# Stated task
Extract each line containing the string "part".
+ + +
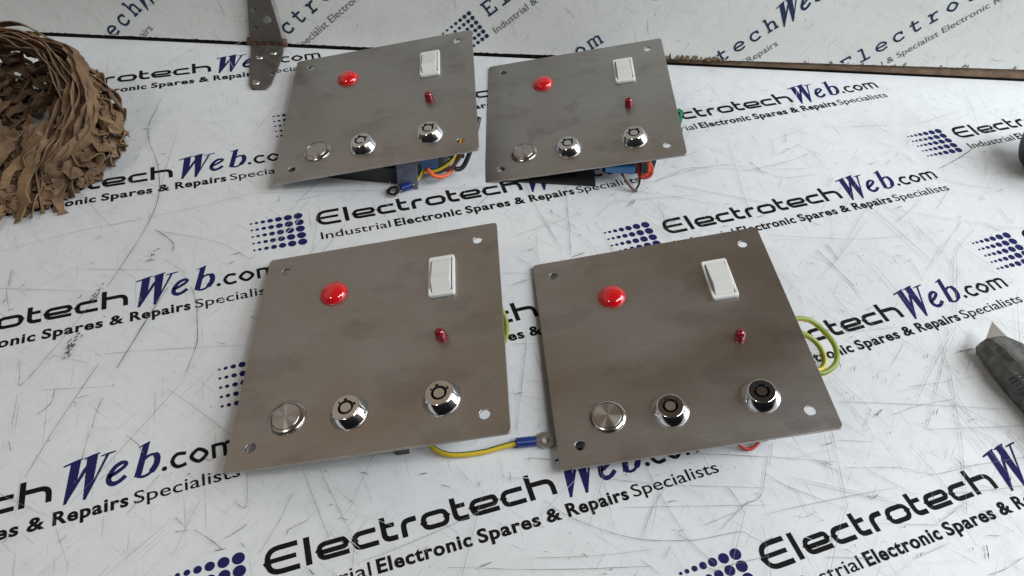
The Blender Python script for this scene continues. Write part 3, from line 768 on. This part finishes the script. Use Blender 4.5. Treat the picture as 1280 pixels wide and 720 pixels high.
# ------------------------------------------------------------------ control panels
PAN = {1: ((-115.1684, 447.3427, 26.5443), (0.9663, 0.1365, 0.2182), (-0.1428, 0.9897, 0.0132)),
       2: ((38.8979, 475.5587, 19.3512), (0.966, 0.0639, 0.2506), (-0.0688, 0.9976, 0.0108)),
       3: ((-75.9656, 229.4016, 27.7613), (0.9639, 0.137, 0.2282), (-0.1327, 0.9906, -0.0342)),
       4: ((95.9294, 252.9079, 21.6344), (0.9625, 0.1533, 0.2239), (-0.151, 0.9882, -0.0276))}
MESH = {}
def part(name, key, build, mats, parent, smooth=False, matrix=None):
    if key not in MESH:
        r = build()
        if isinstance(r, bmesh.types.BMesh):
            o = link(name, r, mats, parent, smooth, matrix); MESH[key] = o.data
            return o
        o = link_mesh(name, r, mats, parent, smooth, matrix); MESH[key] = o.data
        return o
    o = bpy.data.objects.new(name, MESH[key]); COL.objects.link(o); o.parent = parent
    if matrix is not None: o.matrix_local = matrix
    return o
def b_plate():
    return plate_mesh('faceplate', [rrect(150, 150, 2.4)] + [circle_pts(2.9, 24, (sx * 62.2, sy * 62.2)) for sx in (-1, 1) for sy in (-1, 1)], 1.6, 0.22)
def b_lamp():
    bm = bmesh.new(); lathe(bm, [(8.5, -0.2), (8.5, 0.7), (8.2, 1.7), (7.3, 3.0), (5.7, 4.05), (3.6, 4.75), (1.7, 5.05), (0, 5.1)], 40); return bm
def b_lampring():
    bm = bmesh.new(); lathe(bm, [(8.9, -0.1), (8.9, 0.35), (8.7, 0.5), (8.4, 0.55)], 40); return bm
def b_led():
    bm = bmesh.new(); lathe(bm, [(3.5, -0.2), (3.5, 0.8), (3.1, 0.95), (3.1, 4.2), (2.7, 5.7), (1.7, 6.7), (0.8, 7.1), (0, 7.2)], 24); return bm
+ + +
# Written answer
The Blender Python script for this scene continues. Write part 3, from line 768 on. This part finishes the script. Use Blender 4.5. Treat the picture as 1280 pixels wide and 720 pixels high.
def part(name, key, build, mats, parent, smooth=False, matrix=None):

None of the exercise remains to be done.